*Given exercise:*
Every record below should be written out exactly; pictures stay out.

*Exercise material:*
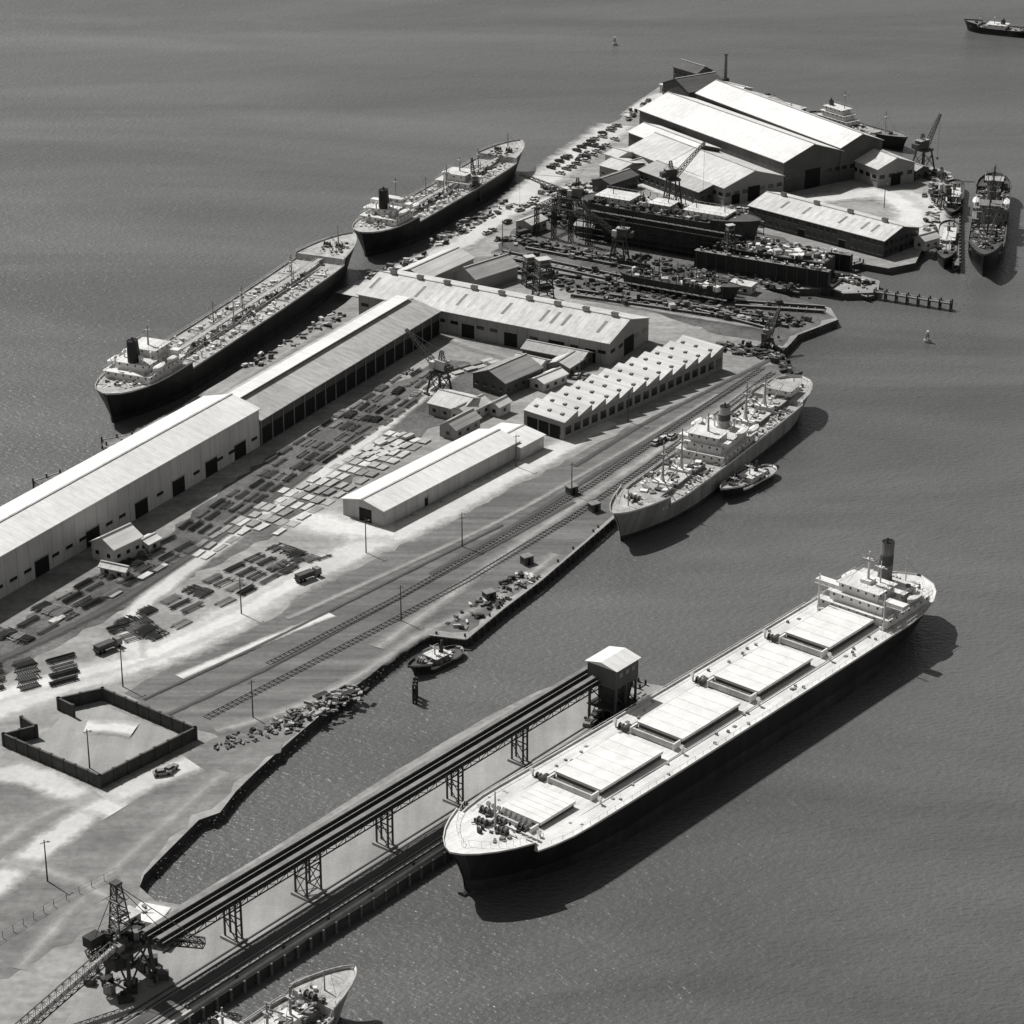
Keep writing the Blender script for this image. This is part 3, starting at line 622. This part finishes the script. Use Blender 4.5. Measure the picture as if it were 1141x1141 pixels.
# --- ships under construction on the berths, with staging
def newbuild(P,Q,off,B,H,n1,hs=True):
    P=G(*P);Q=G(*Q); d=Q-P; dn=d.normalized(); nn=Vector((-dn.y,dn.x,0)); c=(P+Q)/2+nn*off; g=Grp('ship_under_construction',(c.x,c.y,ZG),math.atan2(d.y,d.x)); L=d.length
    hull(g,L,B,H,fc=.8,fh=1.2,rake=3,srake=2,side=rust,boot=blk,rail=rust,deck=dgrey,bz=min(3,H*.3),sheer=.6,asheer=.3,bul=.3,full=.75)
    g.box('keel_blocks',timber,(0,0,.2),(L*.8,B*.25,1.6))
    zd=H-.3
    if hs: house(g,-L*.42,-L*.22,B*.55,zd,1,offw,1,1); house(g,L*.12,L*.36,B*.5,zd,1,white,.6,1); house(g,-L*.1,L*.02,B*.4,zd,1,lgrey,.6,1)
    clutter(g,'deck_fittings',-L*.45,L*.42,-B*.42,B*.42,zd,n1,[white,offw,mgrey,dgrey,rust,dgrey,rust],2.6,2.2)
    for k in range(5): mast(g,-L*.35+k*L*.17,zd,U(4,9),dgrey,cross=False,r=.25)
    for sy in(-1,1):
        y=sy*(B/2+1.6)
        for i in range(int(L/3)+1):
            x=-L/2+i*3; g.beam('staging',rust,(x,y,0),(x,y,H+.8+U(0,1.5)),.22)
        k=int(H/2.4)
        for q in range(k): g.box('staging',rust if q!=k-1 else timber,(0,y,2.3+q*2.4),(L,1.3,.14))
        for i in range(0,int(L/6)): g.beam('staging',rust,(-L/2+i*6,y,0),(-L/2+i*6+6,y,H*.9),.16)
    g.done(); return g
newbuild((648,262),(830,294),6,17,14,300)
newbuild((690,318),(812,340),4,9,4.5,120,False)
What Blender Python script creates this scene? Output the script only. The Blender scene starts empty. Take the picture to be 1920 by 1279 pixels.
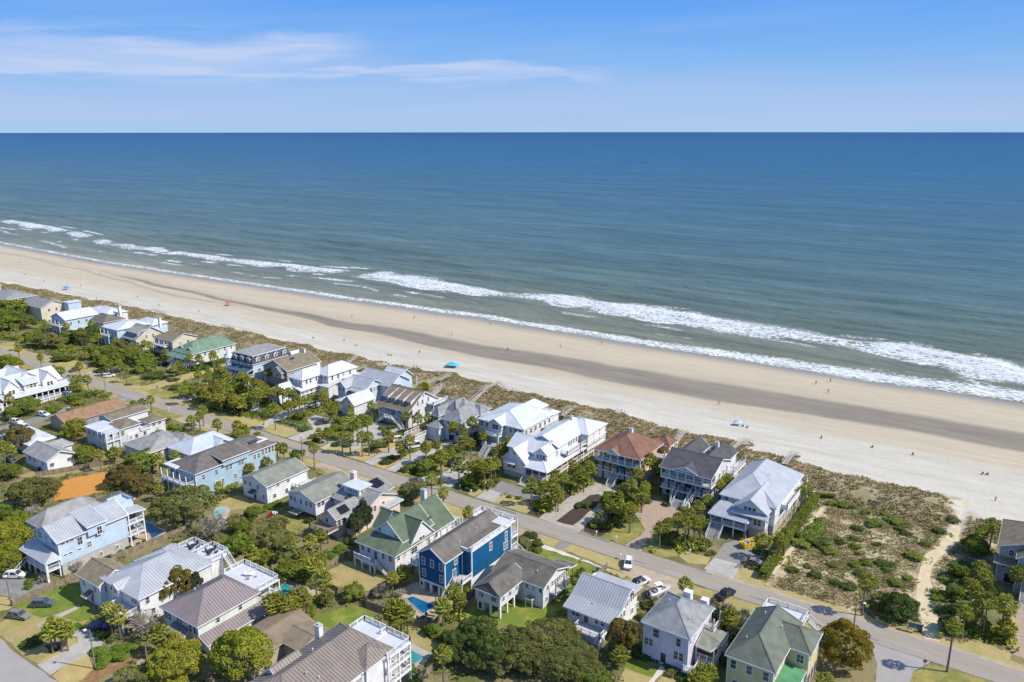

*Solution:*
Keep writing the Blender script for this image. This is part 3, starting at line 622. This part finishes the script. Use Blender 4.5. Measure the picture as if it were 1141x1141 pixels.
# --- ships under construction on the berths, with staging
def newbuild(P,Q,off,B,H,n1,hs=True):
    P=G(*P);Q=G(*Q); d=Q-P; dn=d.normalized(); nn=Vector((-dn.y,dn.x,0)); c=(P+Q)/2+nn*off; g=Grp('ship_under_construction',(c.x,c.y,ZG),math.atan2(d.y,d.x)); L=d.length
    hull(g,L,B,H,fc=.8,fh=1.2,rake=3,srake=2,side=rust,boot=blk,rail=rust,deck=dgrey,bz=min(3,H*.3),sheer=.6,asheer=.3,bul=.3,full=.75)
    g.box('keel_blocks',timber,(0,0,.2),(L*.8,B*.25,1.6))
    zd=H-.3
    if hs: house(g,-L*.42,-L*.22,B*.55,zd,1,offw,1,1); house(g,L*.12,L*.36,B*.5,zd,1,white,.6,1); house(g,-L*.1,L*.02,B*.4,zd,1,lgrey,.6,1)
    clutter(g,'deck_fittings',-L*.45,L*.42,-B*.42,B*.42,zd,n1,[white,offw,mgrey,dgrey,rust,dgrey,rust],2.6,2.2)
    for k in range(5): mast(g,-L*.35+k*L*.17,zd,U(4,9),dgrey,cross=False,r=.25)
    for sy in(-1,1):
        y=sy*(B/2+1.6)
        for i in range(int(L/3)+1):
            x=-L/2+i*3; g.beam('staging',rust,(x,y,0),(x,y,H+.8+U(0,1.5)),.22)
        k=int(H/2.4)
        for q in range(k): g.box('staging',rust if q!=k-1 else timber,(0,y,2.3+q*2.4),(L,1.3,.14))
        for i in range(0,int(L/6)): g.beam('staging',rust,(-L/2+i*6,y,0),(-L/2+i*6+6,y,H*.9),.16)
    g.done(); return g
newbuild((648,262),(830,294),6,17,14,300)
newbuild((690,318),(812,340),4,9,4.5,120,False)
What Blender Python script creates this scene? Output the script only. The Blender scene starts empty. Take the picture to be 1920 by 1279 pixels.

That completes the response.